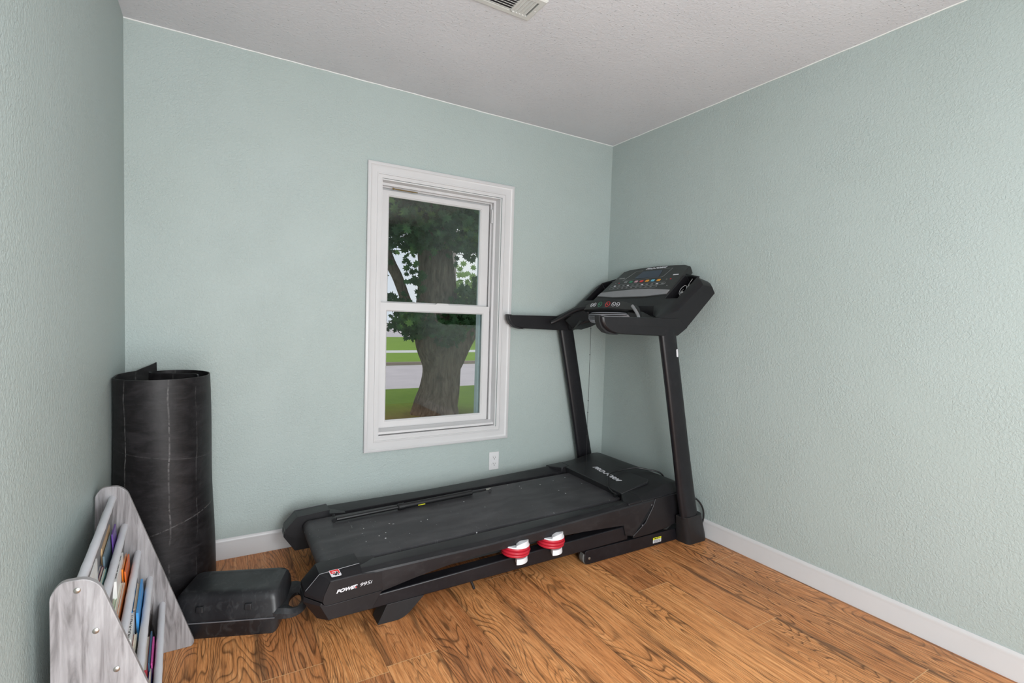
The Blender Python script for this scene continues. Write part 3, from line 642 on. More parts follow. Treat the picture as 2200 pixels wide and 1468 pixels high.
# ---- console: armrests, body with two side baskets, slanted display
def arm(bm):
    prof = [(-0.862, 1.228), (-0.858, 1.205), (-0.843, 1.180), (-0.815, 1.160), (-0.775, 1.149), (-0.72, 1.145), (-0.45, 1.138), (-0.355, 1.139), (-0.285, 1.185), (-0.36, 1.234), (-0.55, 1.231)]
    def ring(y, inset, dz=0.0, dx=0.0): 
        cx, cz = -0.58, 1.187
        return [(x + (inset if x < -0.5 else 0) + dx, y, cz + (z - cz) * (1 - inset * 12) + dz) for x, z in prof]
    loft(bm, [ring(-0.908, 0.006), ring(-0.913, 0.001), ring(-0.938, 0.0), ring(-0.950, 0.003, 0, 0.003), ring(-0.956, 0.007, 0, 0.008)])
arms = side('armrest', arm, M['plastic'], 0.0015)
side('armrest_seam', lambda bm: tube(bm, [(-0.835, -0.9545, 1.185), (-0.6, -0.9555, 1.186), (-0.32, -0.9545, 1.184)], 0.0014, 6), M['deep'], 0)
# upper trim scoop at the rear end of each armrest
sc_ = [(-0.868, 1.232), (-0.866, 1.205), (-0.852, 1.176), (-0.822, 1.153), (-0.778, 1.143), (-0.74, 1.142), (-0.79, 1.156), (-0.825, 1.186), (-0.838, 1.231)]
side('armrest_end', lambda bm: loft(bm, [[(x, -0.910, z) for x, z in sc_], [(x + 0.002, -0.940, z) for x, z in sc_]]), M['plastic_soft'], 0.001)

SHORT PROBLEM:
Repeat the lines above exactly, and keep every picture out.

TASK OUTPUT:
The Blender Python script for this scene continues. Write part 3, from line 642 on. More parts follow. Treat the picture as 2200 pixels wide and 1468 pixels high.
# ---- console: armrests, body with two side baskets, slanted display
def arm(bm):
    prof = [(-0.862, 1.228), (-0.858, 1.205), (-0.843, 1.180), (-0.815, 1.160), (-0.775, 1.149), (-0.72, 1.145), (-0.45, 1.138), (-0.355, 1.139), (-0.285, 1.185), (-0.36, 1.234), (-0.55, 1.231)]
    def ring(y, inset, dz=0.0, dx=0.0): 
        cx, cz = -0.58, 1.187
        return [(x + (inset if x < -0.5 else 0) + dx, y, cz + (z - cz) * (1 - inset * 12) + dz) for x, z in prof]
    loft(bm, [ring(-0.908, 0.006), ring(-0.913, 0.001), ring(-0.938, 0.0), ring(-0.950, 0.003, 0, 0.003), ring(-0.956, 0.007, 0, 0.008)])
arms = side('armrest', arm, M['plastic'], 0.0015)
side('armrest_seam', lambda bm: tube(bm, [(-0.835, -0.9545, 1.185), (-0.6, -0.9555, 1.186), (-0.32, -0.9545, 1.184)], 0.0014, 6), M['deep'], 0)
# upper trim scoop at the rear end of each armrest
sc_ = [(-0.868, 1.232), (-0.866, 1.205), (-0.852, 1.176), (-0.822, 1.153), (-0.778, 1.143), (-0.74, 1.142), (-0.79, 1.156), (-0.825, 1.186), (-0.838, 1.231)]
side('armrest_end', lambda bm: loft(bm, [[(x, -0.910, z) for x, z in sc_], [(x + 0.002, -0.940, z) for x, z in sc_]]), M['plastic_soft'], 0.001)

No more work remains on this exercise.